> _Given problem_
Please give the listing again in its entirety, exactly as written.

Material start

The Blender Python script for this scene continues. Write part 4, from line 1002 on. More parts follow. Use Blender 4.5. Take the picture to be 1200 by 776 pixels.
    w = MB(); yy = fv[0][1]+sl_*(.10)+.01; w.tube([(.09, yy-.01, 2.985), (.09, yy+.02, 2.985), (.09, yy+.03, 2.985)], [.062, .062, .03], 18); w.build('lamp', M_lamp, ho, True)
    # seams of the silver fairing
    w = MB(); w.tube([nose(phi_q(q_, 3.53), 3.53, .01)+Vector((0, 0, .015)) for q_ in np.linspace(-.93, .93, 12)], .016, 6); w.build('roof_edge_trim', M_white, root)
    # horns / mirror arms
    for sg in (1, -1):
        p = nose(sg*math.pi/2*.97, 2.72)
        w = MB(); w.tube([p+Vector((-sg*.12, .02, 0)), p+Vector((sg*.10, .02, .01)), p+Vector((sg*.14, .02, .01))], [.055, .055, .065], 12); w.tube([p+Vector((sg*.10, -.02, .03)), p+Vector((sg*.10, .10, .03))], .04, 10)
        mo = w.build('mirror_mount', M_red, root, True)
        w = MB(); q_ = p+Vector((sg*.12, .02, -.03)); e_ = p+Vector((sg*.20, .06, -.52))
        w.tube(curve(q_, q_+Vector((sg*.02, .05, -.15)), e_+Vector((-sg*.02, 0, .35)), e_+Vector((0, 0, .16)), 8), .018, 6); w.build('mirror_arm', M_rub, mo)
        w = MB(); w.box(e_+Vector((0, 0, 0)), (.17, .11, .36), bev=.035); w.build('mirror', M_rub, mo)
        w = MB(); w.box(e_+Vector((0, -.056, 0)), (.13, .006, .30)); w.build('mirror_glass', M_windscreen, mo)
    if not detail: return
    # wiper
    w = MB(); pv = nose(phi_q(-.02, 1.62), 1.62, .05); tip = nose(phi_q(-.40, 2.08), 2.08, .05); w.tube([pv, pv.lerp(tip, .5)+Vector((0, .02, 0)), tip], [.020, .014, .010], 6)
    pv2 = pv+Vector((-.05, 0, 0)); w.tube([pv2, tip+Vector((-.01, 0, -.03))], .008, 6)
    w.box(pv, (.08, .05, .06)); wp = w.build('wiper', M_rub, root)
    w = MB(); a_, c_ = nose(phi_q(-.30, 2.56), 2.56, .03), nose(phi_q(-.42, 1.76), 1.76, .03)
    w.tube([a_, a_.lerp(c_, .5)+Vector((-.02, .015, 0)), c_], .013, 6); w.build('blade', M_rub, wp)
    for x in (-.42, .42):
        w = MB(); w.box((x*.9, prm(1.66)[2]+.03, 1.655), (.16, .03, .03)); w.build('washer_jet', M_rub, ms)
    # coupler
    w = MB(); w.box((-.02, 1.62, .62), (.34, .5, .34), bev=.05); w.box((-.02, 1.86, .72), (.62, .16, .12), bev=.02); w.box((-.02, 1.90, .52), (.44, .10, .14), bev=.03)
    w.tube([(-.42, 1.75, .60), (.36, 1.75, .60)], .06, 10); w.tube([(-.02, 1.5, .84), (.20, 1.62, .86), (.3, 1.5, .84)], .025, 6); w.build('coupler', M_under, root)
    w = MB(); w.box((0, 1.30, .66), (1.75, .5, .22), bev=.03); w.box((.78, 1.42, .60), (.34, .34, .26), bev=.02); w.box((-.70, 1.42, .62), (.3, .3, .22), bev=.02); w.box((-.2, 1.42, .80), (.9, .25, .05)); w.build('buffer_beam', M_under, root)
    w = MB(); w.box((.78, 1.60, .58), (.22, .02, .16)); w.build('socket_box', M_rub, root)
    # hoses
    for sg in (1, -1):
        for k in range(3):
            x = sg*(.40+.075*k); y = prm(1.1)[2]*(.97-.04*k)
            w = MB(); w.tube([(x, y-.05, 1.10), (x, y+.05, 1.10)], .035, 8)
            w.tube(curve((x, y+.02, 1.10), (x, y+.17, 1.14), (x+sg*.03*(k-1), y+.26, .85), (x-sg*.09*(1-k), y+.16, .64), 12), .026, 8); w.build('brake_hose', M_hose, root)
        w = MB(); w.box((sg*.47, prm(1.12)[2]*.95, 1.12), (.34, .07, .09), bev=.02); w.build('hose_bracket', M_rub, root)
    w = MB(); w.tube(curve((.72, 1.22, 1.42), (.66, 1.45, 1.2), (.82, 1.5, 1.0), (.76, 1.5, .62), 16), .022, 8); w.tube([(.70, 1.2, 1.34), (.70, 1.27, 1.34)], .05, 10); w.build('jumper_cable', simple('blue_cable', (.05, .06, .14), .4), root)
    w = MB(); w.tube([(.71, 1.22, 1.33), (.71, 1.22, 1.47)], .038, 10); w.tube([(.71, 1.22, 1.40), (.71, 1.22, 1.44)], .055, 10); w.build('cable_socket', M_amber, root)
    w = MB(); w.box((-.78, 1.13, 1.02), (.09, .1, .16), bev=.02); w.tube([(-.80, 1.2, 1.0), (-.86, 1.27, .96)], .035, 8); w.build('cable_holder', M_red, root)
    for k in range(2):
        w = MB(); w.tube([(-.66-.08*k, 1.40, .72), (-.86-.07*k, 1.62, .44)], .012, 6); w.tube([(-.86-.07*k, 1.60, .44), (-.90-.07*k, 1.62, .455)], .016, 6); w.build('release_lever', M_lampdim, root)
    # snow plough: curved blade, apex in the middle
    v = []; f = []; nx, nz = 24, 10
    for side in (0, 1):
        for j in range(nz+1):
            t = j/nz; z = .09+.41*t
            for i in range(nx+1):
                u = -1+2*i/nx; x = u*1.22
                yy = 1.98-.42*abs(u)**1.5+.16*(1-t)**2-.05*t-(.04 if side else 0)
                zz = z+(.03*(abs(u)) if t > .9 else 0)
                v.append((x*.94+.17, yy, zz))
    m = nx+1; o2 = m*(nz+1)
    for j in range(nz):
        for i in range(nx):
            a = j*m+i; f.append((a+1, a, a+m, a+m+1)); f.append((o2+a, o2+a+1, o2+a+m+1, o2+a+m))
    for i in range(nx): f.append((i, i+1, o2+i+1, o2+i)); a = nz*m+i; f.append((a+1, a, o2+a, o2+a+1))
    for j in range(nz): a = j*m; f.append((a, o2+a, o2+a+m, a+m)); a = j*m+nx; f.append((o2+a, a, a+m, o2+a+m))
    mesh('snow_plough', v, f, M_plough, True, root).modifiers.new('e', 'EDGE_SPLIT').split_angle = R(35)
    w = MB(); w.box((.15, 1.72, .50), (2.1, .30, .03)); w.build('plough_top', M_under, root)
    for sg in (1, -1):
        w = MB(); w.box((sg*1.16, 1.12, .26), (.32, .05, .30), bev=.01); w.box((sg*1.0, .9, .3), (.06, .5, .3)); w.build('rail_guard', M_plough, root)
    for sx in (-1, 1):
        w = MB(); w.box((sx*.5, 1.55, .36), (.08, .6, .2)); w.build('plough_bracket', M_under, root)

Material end

> _Exercise answer_
The Blender Python script for this scene continues. Write part 4, from line 1002 on. More parts follow. Use Blender 4.5. Take the picture to be 1200 by 776 pixels.
    w = MB(); yy = fv[0][1]+sl_*(.10)+.01; w.tube([(.09, yy-.01, 2.985), (.09, yy+.02, 2.985), (.09, yy+.03, 2.985)], [.062, .062, .03], 18); w.build('lamp', M_lamp, ho, True)
    # seams of the silver fairing
    w = MB(); w.tube([nose(phi_q(q_, 3.53), 3.53, .01)+Vector((0, 0, .015)) for q_ in np.linspace(-.93, .93, 12)], .016, 6); w.build('roof_edge_trim', M_white, root)
    # horns / mirror arms
    for sg in (1, -1):
        p = nose(sg*math.pi/2*.97, 2.72)
        w = MB(); w.tube([p+Vector((-sg*.12, .02, 0)), p+Vector((sg*.10, .02, .01)), p+Vector((sg*.14, .02, .01))], [.055, .055, .065], 12); w.tube([p+Vector((sg*.10, -.02, .03)), p+Vector((sg*.10, .10, .03))], .04, 10)
        mo = w.build('mirror_mount', M_red, root, True)
        w = MB(); q_ = p+Vector((sg*.12, .02, -.03)); e_ = p+Vector((sg*.20, .06, -.52))
        w.tube(curve(q_, q_+Vector((sg*.02, .05, -.15)), e_+Vector((-sg*.02, 0, .35)), e_+Vector((0, 0, .16)), 8), .018, 6); w.build('mirror_arm', M_rub, mo)
        w = MB(); w.box(e_+Vector((0, 0, 0)), (.17, .11, .36), bev=.035); w.build('mirror', M_rub, mo)
        w = MB(); w.box(e_+Vector((0, -.056, 0)), (.13, .006, .30)); w.build('mirror_glass', M_windscreen, mo)
    if not detail: return
    # wiper
    w = MB(); pv = nose(phi_q(-.02, 1.62), 1.62, .05); tip = nose(phi_q(-.40, 2.08), 2.08, .05); w.tube([pv, pv.lerp(tip, .5)+Vector((0, .02, 0)), tip], [.020, .014, .010], 6)
    pv2 = pv+Vector((-.05, 0, 0)); w.tube([pv2, tip+Vector((-.01, 0, -.03))], .008, 6)
    w.box(pv, (.08, .05, .06)); wp = w.build('wiper', M_rub, root)
    w = MB(); a_, c_ = nose(phi_q(-.30, 2.56), 2.56, .03), nose(phi_q(-.42, 1.76), 1.76, .03)
    w.tube([a_, a_.lerp(c_, .5)+Vector((-.02, .015, 0)), c_], .013, 6); w.build('blade', M_rub, wp)
    for x in (-.42, .42):
        w = MB(); w.box((x*.9, prm(1.66)[2]+.03, 1.655), (.16, .03, .03)); w.build('washer_jet', M_rub, ms)
    # coupler
    w = MB(); w.box((-.02, 1.62, .62), (.34, .5, .34), bev=.05); w.box((-.02, 1.86, .72), (.62, .16, .12), bev=.02); w.box((-.02, 1.90, .52), (.44, .10, .14), bev=.03)
    w.tube([(-.42, 1.75, .60), (.36, 1.75, .60)], .06, 10); w.tube([(-.02, 1.5, .84), (.20, 1.62, .86), (.3, 1.5, .84)], .025, 6); w.build('coupler', M_under, root)
    w = MB(); w.box((0, 1.30, .66), (1.75, .5, .22), bev=.03); w.box((.78, 1.42, .60), (.34, .34, .26), bev=.02); w.box((-.70, 1.42, .62), (.3, .3, .22), bev=.02); w.box((-.2, 1.42, .80), (.9, .25, .05)); w.build('buffer_beam', M_under, root)
    w = MB(); w.box((.78, 1.60, .58), (.22, .02, .16)); w.build('socket_box', M_rub, root)
    # hoses
    for sg in (1, -1):
        for k in range(3):
            x = sg*(.40+.075*k); y = prm(1.1)[2]*(.97-.04*k)
            w = MB(); w.tube([(x, y-.05, 1.10), (x, y+.05, 1.10)], .035, 8)
            w.tube(curve((x, y+.02, 1.10), (x, y+.17, 1.14), (x+sg*.03*(k-1), y+.26, .85), (x-sg*.09*(1-k), y+.16, .64), 12), .026, 8); w.build('brake_hose', M_hose, root)
        w = MB(); w.box((sg*.47, prm(1.12)[2]*.95, 1.12), (.34, .07, .09), bev=.02); w.build('hose_bracket', M_rub, root)
    w = MB(); w.tube(curve((.72, 1.22, 1.42), (.66, 1.45, 1.2), (.82, 1.5, 1.0), (.76, 1.5, .62), 16), .022, 8); w.tube([(.70, 1.2, 1.34), (.70, 1.27, 1.34)], .05, 10); w.build('jumper_cable', simple('blue_cable', (.05, .06, .14), .4), root)
    w = MB(); w.tube([(.71, 1.22, 1.33), (.71, 1.22, 1.47)], .038, 10); w.tube([(.71, 1.22, 1.40), (.71, 1.22, 1.44)], .055, 10); w.build('cable_socket', M_amber, root)
    w = MB(); w.box((-.78, 1.13, 1.02), (.09, .1, .16), bev=.02); w.tube([(-.80, 1.2, 1.0), (-.86, 1.27, .96)], .035, 8); w.build('cable_holder', M_red, root)
    for k in range(2):
        w = MB(); w.tube([(-.66-.08*k, 1.40, .72), (-.86-.07*k, 1.62, .44)], .012, 6); w.tube([(-.86-.07*k, 1.60, .44), (-.90-.07*k, 1.62, .455)], .016, 6); w.build('release_lever', M_lampdim, root)
    # snow plough: curved blade, apex in the middle
    v = []; f = []; nx, nz = 24, 10
    for side in (0, 1):
        for j in range(nz+1):
            t = j/nz; z = .09+.41*t
            for i in range(nx+1):
                u = -1+2*i/nx; x = u*1.22
                yy = 1.98-.42*abs(u)**1.5+.16*(1-t)**2-.05*t-(.04 if side else 0)
                zz = z+(.03*(abs(u)) if t > .9 else 0)
                v.append((x*.94+.17, yy, zz))
    m = nx+1; o2 = m*(nz+1)
    for j in range(nz):
        for i in range(nx):
            a = j*m+i; f.append((a+1, a, a+m, a+m+1)); f.append((o2+a, o2+a+1, o2+a+m+1, o2+a+m))
    for i in range(nx): f.append((i, i+1, o2+i+1, o2+i)); a = nz*m+i; f.append((a+1, a, o2+a, o2+a+1))
    for j in range(nz): a = j*m; f.append((a, o2+a, o2+a+m, a+m)); a = j*m+nx; f.append((o2+a, a, a+m, o2+a+m))
    mesh('snow_plough', v, f, M_plough, True, root).modifiers.new('e', 'EDGE_SPLIT').split_angle = R(35)
    w = MB(); w.box((.15, 1.72, .50), (2.1, .30, .03)); w.build('plough_top', M_under, root)
    for sg in (1, -1):
        w = MB(); w.box((sg*1.16, 1.12, .26), (.32, .05, .30), bev=.01); w.box((sg*1.0, .9, .3), (.06, .5, .3)); w.build('rail_guard', M_plough, root)
    for sx in (-1, 1):
        w = MB(); w.box((sx*.5, 1.55, .36), (.08, .6, .2)); w.build('plough_bracket', M_under, root)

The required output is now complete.